## [DATA SHOWN]
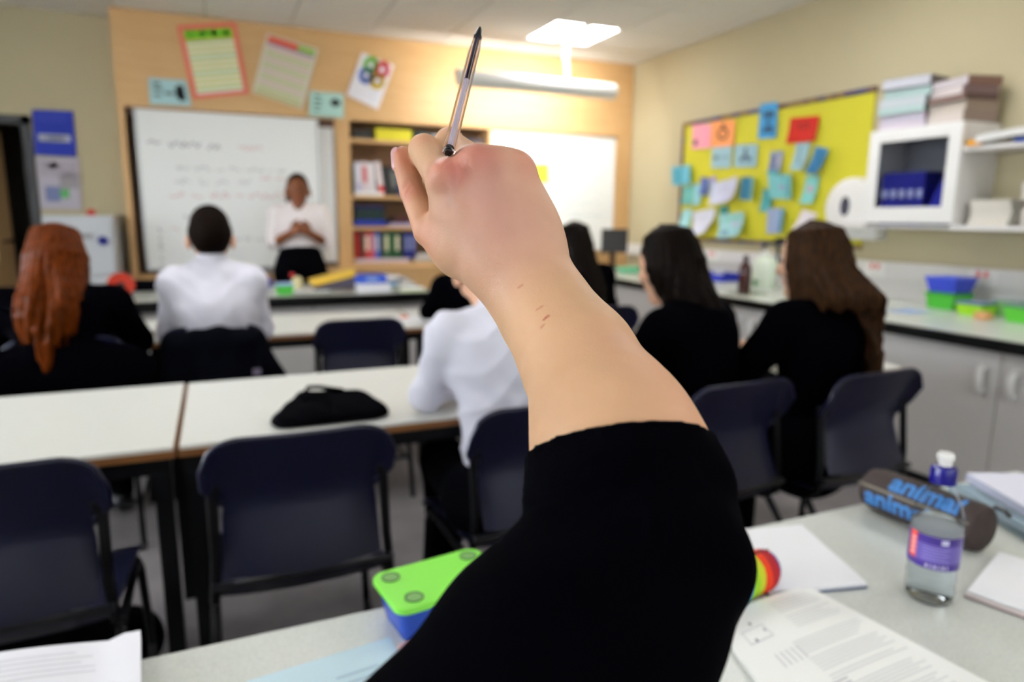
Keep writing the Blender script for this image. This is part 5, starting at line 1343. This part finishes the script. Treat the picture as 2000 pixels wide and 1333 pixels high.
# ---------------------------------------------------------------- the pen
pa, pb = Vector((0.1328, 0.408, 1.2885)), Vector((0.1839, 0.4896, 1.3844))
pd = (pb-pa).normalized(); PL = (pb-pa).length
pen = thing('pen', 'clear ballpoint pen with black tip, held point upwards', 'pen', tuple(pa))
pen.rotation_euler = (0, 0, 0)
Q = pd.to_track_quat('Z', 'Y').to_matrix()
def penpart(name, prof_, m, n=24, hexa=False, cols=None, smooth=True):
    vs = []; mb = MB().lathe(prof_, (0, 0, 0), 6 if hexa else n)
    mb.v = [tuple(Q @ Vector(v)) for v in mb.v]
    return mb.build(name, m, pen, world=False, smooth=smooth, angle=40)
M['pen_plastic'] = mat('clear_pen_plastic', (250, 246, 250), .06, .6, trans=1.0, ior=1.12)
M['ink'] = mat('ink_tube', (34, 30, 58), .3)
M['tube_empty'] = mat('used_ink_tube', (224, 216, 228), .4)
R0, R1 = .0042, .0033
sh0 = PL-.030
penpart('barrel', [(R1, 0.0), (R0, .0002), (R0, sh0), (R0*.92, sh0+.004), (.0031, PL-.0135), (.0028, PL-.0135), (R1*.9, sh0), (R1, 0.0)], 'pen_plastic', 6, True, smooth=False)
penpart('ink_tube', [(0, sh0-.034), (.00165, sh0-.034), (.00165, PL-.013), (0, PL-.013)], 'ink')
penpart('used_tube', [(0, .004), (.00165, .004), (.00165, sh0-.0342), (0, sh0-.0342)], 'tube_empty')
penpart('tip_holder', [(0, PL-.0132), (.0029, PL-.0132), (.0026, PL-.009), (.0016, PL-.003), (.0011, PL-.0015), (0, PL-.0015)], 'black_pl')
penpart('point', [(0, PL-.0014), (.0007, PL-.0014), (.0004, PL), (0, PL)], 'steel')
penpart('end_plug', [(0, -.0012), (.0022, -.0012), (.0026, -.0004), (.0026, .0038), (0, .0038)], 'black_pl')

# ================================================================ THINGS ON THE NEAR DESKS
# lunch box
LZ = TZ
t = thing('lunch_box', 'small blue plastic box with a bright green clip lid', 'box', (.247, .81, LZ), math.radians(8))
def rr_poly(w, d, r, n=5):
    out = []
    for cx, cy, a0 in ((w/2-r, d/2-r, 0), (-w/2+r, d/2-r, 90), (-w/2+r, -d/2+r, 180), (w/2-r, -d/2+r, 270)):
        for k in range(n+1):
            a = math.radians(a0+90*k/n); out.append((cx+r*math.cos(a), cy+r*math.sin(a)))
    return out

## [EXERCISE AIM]
Starting with the first line of the data above and ending with the line containing "(0, .0038)], 'black_pl')", please restate every line exactly, leaving images out.

## [EXERCISE SOLUTION]
Keep writing the Blender script for this image. This is part 5, starting at line 1343. This part finishes the script. Treat the picture as 2000 pixels wide and 1333 pixels high.
# ---------------------------------------------------------------- the pen
pa, pb = Vector((0.1328, 0.408, 1.2885)), Vector((0.1839, 0.4896, 1.3844))
pd = (pb-pa).normalized(); PL = (pb-pa).length
pen = thing('pen', 'clear ballpoint pen with black tip, held point upwards', 'pen', tuple(pa))
pen.rotation_euler = (0, 0, 0)
Q = pd.to_track_quat('Z', 'Y').to_matrix()
def penpart(name, prof_, m, n=24, hexa=False, cols=None, smooth=True):
    vs = []; mb = MB().lathe(prof_, (0, 0, 0), 6 if hexa else n)
    mb.v = [tuple(Q @ Vector(v)) for v in mb.v]
    return mb.build(name, m, pen, world=False, smooth=smooth, angle=40)
M['pen_plastic'] = mat('clear_pen_plastic', (250, 246, 250), .06, .6, trans=1.0, ior=1.12)
M['ink'] = mat('ink_tube', (34, 30, 58), .3)
M['tube_empty'] = mat('used_ink_tube', (224, 216, 228), .4)
R0, R1 = .0042, .0033
sh0 = PL-.030
penpart('barrel', [(R1, 0.0), (R0, .0002), (R0, sh0), (R0*.92, sh0+.004), (.0031, PL-.0135), (.0028, PL-.0135), (R1*.9, sh0), (R1, 0.0)], 'pen_plastic', 6, True, smooth=False)
penpart('ink_tube', [(0, sh0-.034), (.00165, sh0-.034), (.00165, PL-.013), (0, PL-.013)], 'ink')
penpart('used_tube', [(0, .004), (.00165, .004), (.00165, sh0-.0342), (0, sh0-.0342)], 'tube_empty')
penpart('tip_holder', [(0, PL-.0132), (.0029, PL-.0132), (.0026, PL-.009), (.0016, PL-.003), (.0011, PL-.0015), (0, PL-.0015)], 'black_pl')
penpart('point', [(0, PL-.0014), (.0007, PL-.0014), (.0004, PL), (0, PL)], 'steel')
penpart('end_plug', [(0, -.0012), (.0022, -.0012), (.0026, -.0004), (.0026, .0038), (0, .0038)], 'black_pl')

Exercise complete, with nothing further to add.